Written request: Retype the complete listing exactly as it appears.

Raw data:
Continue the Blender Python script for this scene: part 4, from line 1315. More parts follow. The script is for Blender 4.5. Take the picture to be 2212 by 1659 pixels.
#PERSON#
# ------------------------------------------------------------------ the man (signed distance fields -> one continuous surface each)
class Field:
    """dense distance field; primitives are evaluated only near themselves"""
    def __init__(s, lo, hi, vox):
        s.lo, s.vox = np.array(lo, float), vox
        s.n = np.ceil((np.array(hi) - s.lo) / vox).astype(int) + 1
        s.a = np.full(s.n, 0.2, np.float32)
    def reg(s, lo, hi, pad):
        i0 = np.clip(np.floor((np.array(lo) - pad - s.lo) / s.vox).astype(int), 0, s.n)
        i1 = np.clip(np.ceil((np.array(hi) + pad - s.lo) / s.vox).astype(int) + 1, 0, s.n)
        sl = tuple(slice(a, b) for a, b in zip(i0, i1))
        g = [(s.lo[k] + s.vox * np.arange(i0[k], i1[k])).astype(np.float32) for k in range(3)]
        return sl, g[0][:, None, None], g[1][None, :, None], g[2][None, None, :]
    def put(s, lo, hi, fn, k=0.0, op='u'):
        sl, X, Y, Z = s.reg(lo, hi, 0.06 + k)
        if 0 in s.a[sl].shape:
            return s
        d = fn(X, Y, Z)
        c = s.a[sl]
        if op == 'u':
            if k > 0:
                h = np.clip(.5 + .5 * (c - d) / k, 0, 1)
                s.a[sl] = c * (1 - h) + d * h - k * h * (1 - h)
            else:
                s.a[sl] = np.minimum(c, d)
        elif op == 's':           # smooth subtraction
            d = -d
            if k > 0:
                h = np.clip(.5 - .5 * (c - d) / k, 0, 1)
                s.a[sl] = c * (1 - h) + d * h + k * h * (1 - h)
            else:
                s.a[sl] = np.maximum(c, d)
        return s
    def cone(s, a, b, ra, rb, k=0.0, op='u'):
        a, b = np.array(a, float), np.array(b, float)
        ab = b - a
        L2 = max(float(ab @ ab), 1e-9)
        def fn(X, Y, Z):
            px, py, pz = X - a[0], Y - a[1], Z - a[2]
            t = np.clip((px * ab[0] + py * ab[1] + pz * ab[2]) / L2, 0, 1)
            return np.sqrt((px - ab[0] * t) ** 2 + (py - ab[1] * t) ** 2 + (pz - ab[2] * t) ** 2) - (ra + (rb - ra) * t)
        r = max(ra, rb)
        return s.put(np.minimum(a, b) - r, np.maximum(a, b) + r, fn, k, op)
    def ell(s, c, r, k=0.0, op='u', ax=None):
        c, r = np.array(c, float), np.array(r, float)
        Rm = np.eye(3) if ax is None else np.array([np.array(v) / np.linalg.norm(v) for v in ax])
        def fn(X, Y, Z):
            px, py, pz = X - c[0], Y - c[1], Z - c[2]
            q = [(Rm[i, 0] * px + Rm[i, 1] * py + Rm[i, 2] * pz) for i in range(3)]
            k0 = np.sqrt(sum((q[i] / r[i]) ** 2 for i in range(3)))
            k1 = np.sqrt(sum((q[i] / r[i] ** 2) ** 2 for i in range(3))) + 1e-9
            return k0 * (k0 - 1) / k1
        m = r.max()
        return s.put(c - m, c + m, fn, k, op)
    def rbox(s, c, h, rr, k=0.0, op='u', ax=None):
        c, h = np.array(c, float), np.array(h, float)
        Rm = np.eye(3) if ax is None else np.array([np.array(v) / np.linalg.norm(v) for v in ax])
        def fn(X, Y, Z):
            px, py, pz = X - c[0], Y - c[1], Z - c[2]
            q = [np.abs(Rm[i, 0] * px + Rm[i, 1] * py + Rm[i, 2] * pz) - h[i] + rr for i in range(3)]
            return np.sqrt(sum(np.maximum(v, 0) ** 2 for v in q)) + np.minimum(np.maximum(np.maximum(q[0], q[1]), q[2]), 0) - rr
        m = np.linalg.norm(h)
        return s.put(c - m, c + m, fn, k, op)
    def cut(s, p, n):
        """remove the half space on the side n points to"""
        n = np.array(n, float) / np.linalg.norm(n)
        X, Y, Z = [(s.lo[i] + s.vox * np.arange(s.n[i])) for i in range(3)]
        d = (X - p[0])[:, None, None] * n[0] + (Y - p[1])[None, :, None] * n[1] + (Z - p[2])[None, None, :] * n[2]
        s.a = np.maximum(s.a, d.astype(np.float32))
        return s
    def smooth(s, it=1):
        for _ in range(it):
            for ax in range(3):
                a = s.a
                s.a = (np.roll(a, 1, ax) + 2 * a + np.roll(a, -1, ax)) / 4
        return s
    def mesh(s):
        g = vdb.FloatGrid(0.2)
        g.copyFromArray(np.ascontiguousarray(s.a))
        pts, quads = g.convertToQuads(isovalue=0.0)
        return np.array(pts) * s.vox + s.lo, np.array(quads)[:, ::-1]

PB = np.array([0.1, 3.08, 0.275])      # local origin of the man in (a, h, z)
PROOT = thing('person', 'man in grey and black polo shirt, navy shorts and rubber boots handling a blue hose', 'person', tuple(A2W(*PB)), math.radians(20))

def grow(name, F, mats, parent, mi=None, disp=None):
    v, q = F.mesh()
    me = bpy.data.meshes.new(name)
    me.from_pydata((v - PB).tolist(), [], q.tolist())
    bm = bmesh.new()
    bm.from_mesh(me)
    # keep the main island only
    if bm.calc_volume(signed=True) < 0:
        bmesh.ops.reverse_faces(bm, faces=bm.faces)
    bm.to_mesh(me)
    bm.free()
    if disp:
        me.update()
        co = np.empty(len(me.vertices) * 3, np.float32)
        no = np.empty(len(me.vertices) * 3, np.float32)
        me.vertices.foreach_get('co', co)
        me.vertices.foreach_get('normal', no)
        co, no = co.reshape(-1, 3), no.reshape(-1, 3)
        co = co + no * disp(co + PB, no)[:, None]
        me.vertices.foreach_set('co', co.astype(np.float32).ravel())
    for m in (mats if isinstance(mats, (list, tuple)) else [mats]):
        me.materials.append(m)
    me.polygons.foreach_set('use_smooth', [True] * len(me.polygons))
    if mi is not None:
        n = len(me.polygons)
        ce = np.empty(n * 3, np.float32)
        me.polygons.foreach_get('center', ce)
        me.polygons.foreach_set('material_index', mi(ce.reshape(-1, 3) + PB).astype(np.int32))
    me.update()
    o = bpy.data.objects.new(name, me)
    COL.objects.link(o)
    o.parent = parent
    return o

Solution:
Continue the Blender Python script for this scene: part 4, from line 1315. More parts follow. The script is for Blender 4.5. Take the picture to be 2212 by 1659 pixels.
#PERSON#
# ------------------------------------------------------------------ the man (signed distance fields -> one continuous surface each)
class Field:
    """dense distance field; primitives are evaluated only near themselves"""
    def __init__(s, lo, hi, vox):
        s.lo, s.vox = np.array(lo, float), vox
        s.n = np.ceil((np.array(hi) - s.lo) / vox).astype(int) + 1
        s.a = np.full(s.n, 0.2, np.float32)
    def reg(s, lo, hi, pad):
        i0 = np.clip(np.floor((np.array(lo) - pad - s.lo) / s.vox).astype(int), 0, s.n)
        i1 = np.clip(np.ceil((np.array(hi) + pad - s.lo) / s.vox).astype(int) + 1, 0, s.n)
        sl = tuple(slice(a, b) for a, b in zip(i0, i1))
        g = [(s.lo[k] + s.vox * np.arange(i0[k], i1[k])).astype(np.float32) for k in range(3)]
        return sl, g[0][:, None, None], g[1][None, :, None], g[2][None, None, :]
    def put(s, lo, hi, fn, k=0.0, op='u'):
        sl, X, Y, Z = s.reg(lo, hi, 0.06 + k)
        if 0 in s.a[sl].shape:
            return s
        d = fn(X, Y, Z)
        c = s.a[sl]
        if op == 'u':
            if k > 0:
                h = np.clip(.5 + .5 * (c - d) / k, 0, 1)
                s.a[sl] = c * (1 - h) + d * h - k * h * (1 - h)
            else:
                s.a[sl] = np.minimum(c, d)
        elif op == 's':           # smooth subtraction
            d = -d
            if k > 0:
                h = np.clip(.5 - .5 * (c - d) / k, 0, 1)
                s.a[sl] = c * (1 - h) + d * h + k * h * (1 - h)
            else:
                s.a[sl] = np.maximum(c, d)
        return s
    def cone(s, a, b, ra, rb, k=0.0, op='u'):
        a, b = np.array(a, float), np.array(b, float)
        ab = b - a
        L2 = max(float(ab @ ab), 1e-9)
        def fn(X, Y, Z):
            px, py, pz = X - a[0], Y - a[1], Z - a[2]
            t = np.clip((px * ab[0] + py * ab[1] + pz * ab[2]) / L2, 0, 1)
            return np.sqrt((px - ab[0] * t) ** 2 + (py - ab[1] * t) ** 2 + (pz - ab[2] * t) ** 2) - (ra + (rb - ra) * t)
        r = max(ra, rb)
        return s.put(np.minimum(a, b) - r, np.maximum(a, b) + r, fn, k, op)
    def ell(s, c, r, k=0.0, op='u', ax=None):
        c, r = np.array(c, float), np.array(r, float)
        Rm = np.eye(3) if ax is None else np.array([np.array(v) / np.linalg.norm(v) for v in ax])
        def fn(X, Y, Z):
            px, py, pz = X - c[0], Y - c[1], Z - c[2]
            q = [(Rm[i, 0] * px + Rm[i, 1] * py + Rm[i, 2] * pz) for i in range(3)]
            k0 = np.sqrt(sum((q[i] / r[i]) ** 2 for i in range(3)))
            k1 = np.sqrt(sum((q[i] / r[i] ** 2) ** 2 for i in range(3))) + 1e-9
            return k0 * (k0 - 1) / k1
        m = r.max()
        return s.put(c - m, c + m, fn, k, op)
    def rbox(s, c, h, rr, k=0.0, op='u', ax=None):
        c, h = np.array(c, float), np.array(h, float)
        Rm = np.eye(3) if ax is None else np.array([np.array(v) / np.linalg.norm(v) for v in ax])
        def fn(X, Y, Z):
            px, py, pz = X - c[0], Y - c[1], Z - c[2]
            q = [np.abs(Rm[i, 0] * px + Rm[i, 1] * py + Rm[i, 2] * pz) - h[i] + rr for i in range(3)]
            return np.sqrt(sum(np.maximum(v, 0) ** 2 for v in q)) + np.minimum(np.maximum(np.maximum(q[0], q[1]), q[2]), 0) - rr
        m = np.linalg.norm(h)
        return s.put(c - m, c + m, fn, k, op)
    def cut(s, p, n):
        """remove the half space on the side n points to"""
        n = np.array(n, float) / np.linalg.norm(n)
        X, Y, Z = [(s.lo[i] + s.vox * np.arange(s.n[i])) for i in range(3)]
        d = (X - p[0])[:, None, None] * n[0] + (Y - p[1])[None, :, None] * n[1] + (Z - p[2])[None, None, :] * n[2]
        s.a = np.maximum(s.a, d.astype(np.float32))
        return s
    def smooth(s, it=1):
        for _ in range(it):
            for ax in range(3):
                a = s.a
                s.a = (np.roll(a, 1, ax) + 2 * a + np.roll(a, -1, ax)) / 4
        return s
    def mesh(s):
        g = vdb.FloatGrid(0.2)
        g.copyFromArray(np.ascontiguousarray(s.a))
        pts, quads = g.convertToQuads(isovalue=0.0)
        return np.array(pts) * s.vox + s.lo, np.array(quads)[:, ::-1]

PB = np.array([0.1, 3.08, 0.275])      # local origin of the man in (a, h, z)
PROOT = thing('person', 'man in grey and black polo shirt, navy shorts and rubber boots handling a blue hose', 'person', tuple(A2W(*PB)), math.radians(20))

def grow(name, F, mats, parent, mi=None, disp=None):
    v, q = F.mesh()
    me = bpy.data.meshes.new(name)
    me.from_pydata((v - PB).tolist(), [], q.tolist())
    bm = bmesh.new()
    bm.from_mesh(me)
    # keep the main island only
    if bm.calc_volume(signed=True) < 0:
        bmesh.ops.reverse_faces(bm, faces=bm.faces)
    bm.to_mesh(me)
    bm.free()
    if disp:
        me.update()
        co = np.empty(len(me.vertices) * 3, np.float32)
        no = np.empty(len(me.vertices) * 3, np.float32)
        me.vertices.foreach_get('co', co)
        me.vertices.foreach_get('normal', no)
        co, no = co.reshape(-1, 3), no.reshape(-1, 3)
        co = co + no * disp(co + PB, no)[:, None]
        me.vertices.foreach_set('co', co.astype(np.float32).ravel())
    for m in (mats if isinstance(mats, (list, tuple)) else [mats]):
        me.materials.append(m)
    me.polygons.foreach_set('use_smooth', [True] * len(me.polygons))
    if mi is not None:
        n = len(me.polygons)
        ce = np.empty(n * 3, np.float32)
        me.polygons.foreach_get('center', ce)
        me.polygons.foreach_set('material_index', mi(ce.reshape(-1, 3) + PB).astype(np.int32))
    me.update()
    o = bpy.data.objects.new(name, me)
    COL.objects.link(o)
    o.parent = parent
    return o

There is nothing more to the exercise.